If you want to succeed you must build a dynamo of sufficient size to produce more than enough voltage and current to run the little commutator motor, or your solid state circuit. The current from the dynamo will provide the current for the field coils, just as it does in the old designs. You will need a temporary separate power source sufficient to provide the full startup volts and current needed by your particular dynamo, whatever that may be.

One more tip. By varying the field excitation current according to the patent, you will need to use a commutator and wire sized for additional current since the variation will produce an average current. In other words if your field coils require 2 amps then size the commutator, brush, and wire for 4 amps. The same goes for a solid state circuit.

Here is my parting gift to you. A book written by W. Benison Hird, B.A., M.I.E.E. who was a lecturer on dynamo design at the Glasgow and West of Scotland Technical College. Published in 1908. It contains everything you need to know.
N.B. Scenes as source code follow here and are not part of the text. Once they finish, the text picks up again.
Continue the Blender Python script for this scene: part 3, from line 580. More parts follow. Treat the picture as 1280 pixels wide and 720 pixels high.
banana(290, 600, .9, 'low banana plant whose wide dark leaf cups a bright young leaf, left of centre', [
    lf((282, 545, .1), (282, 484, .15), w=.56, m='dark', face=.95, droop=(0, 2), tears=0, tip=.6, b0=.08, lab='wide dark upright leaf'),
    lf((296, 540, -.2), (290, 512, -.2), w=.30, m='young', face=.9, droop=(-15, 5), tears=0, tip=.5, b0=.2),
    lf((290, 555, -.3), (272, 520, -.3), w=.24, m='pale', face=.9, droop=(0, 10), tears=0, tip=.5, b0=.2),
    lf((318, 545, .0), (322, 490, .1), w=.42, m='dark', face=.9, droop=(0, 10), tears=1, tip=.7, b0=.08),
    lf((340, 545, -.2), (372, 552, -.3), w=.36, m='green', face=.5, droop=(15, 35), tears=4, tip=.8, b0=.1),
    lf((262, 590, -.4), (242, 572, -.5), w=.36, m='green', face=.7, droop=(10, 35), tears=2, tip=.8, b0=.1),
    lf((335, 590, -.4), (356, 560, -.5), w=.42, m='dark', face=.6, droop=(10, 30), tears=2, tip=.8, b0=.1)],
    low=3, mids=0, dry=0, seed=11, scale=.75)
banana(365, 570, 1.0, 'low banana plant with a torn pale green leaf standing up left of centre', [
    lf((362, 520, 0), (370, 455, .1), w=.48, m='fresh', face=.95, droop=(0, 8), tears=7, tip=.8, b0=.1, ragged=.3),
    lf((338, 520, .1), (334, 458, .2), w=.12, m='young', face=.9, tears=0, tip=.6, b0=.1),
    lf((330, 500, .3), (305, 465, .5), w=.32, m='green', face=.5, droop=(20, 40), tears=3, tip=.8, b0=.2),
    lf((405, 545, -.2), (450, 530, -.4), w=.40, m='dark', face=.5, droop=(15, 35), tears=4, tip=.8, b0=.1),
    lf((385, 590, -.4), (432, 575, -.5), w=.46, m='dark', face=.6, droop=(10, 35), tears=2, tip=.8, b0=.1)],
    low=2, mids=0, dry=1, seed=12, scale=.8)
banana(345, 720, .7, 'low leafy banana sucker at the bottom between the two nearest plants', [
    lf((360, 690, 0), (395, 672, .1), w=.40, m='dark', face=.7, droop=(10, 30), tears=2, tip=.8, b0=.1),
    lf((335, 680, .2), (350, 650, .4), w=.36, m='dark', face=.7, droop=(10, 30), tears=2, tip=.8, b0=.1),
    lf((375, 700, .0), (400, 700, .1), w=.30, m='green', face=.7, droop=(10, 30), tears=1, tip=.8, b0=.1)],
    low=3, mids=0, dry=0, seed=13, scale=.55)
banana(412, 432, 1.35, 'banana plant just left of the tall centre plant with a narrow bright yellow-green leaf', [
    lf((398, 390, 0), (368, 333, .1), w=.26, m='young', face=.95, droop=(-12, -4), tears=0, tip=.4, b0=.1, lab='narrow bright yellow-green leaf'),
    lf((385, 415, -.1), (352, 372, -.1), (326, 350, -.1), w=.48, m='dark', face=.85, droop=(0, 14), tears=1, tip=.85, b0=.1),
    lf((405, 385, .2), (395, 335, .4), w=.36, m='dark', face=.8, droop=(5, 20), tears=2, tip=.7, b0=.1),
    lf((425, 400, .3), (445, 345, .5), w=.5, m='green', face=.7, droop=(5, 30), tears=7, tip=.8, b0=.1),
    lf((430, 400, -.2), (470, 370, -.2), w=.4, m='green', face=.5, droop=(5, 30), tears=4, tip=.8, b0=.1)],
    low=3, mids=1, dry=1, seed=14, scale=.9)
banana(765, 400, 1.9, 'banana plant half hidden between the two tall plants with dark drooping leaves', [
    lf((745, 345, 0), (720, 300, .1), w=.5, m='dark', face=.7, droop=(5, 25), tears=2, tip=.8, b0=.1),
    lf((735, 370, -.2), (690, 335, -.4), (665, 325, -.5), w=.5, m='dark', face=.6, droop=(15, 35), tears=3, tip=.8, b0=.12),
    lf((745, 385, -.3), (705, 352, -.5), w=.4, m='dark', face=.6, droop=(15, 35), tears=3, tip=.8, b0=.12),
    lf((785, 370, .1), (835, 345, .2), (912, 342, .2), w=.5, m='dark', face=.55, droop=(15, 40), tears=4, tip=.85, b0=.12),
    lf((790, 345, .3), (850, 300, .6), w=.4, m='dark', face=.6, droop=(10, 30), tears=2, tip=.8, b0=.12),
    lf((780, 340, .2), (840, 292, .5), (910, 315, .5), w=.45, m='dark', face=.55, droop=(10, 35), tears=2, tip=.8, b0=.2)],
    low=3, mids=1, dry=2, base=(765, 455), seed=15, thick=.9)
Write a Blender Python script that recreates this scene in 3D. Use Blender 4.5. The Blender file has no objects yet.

Want a dynamo that produces a continuous 500 volt, 200 amp DC, and only requires 19.8 amps of excitation current? It's in there.
Elementary Dynamo Design https://archive.org/details/elementarydynamo00hirdrich

Best Regards to all

Hi Cadman,

Thanks for your kind help. I have a couple of questions:

1- How can we get the wires cut by the magnetic flux? Dynamos are based on that principle but for that the wire must be moved laterally to the magnetic lines. We need to emulate some kind of relative movement to induce the wires!!

2- What the difference between building a transformer and a dynamo? I understand that in transformers the magnetic flux do not hit the wires, just pass across the coil (flux linking). In dynamos the flux must cut the wires (flux cutting), this take us to the first question again: how can we get the flux cutting laterally the wires?

Thanks for your kind help. Your post is exciting with so many tips. Any good result from your device?  I am happy with your help. This night I will study in deep your tips, now I am short of time.

Regards

PS. Which pages on the book you recommend us to read?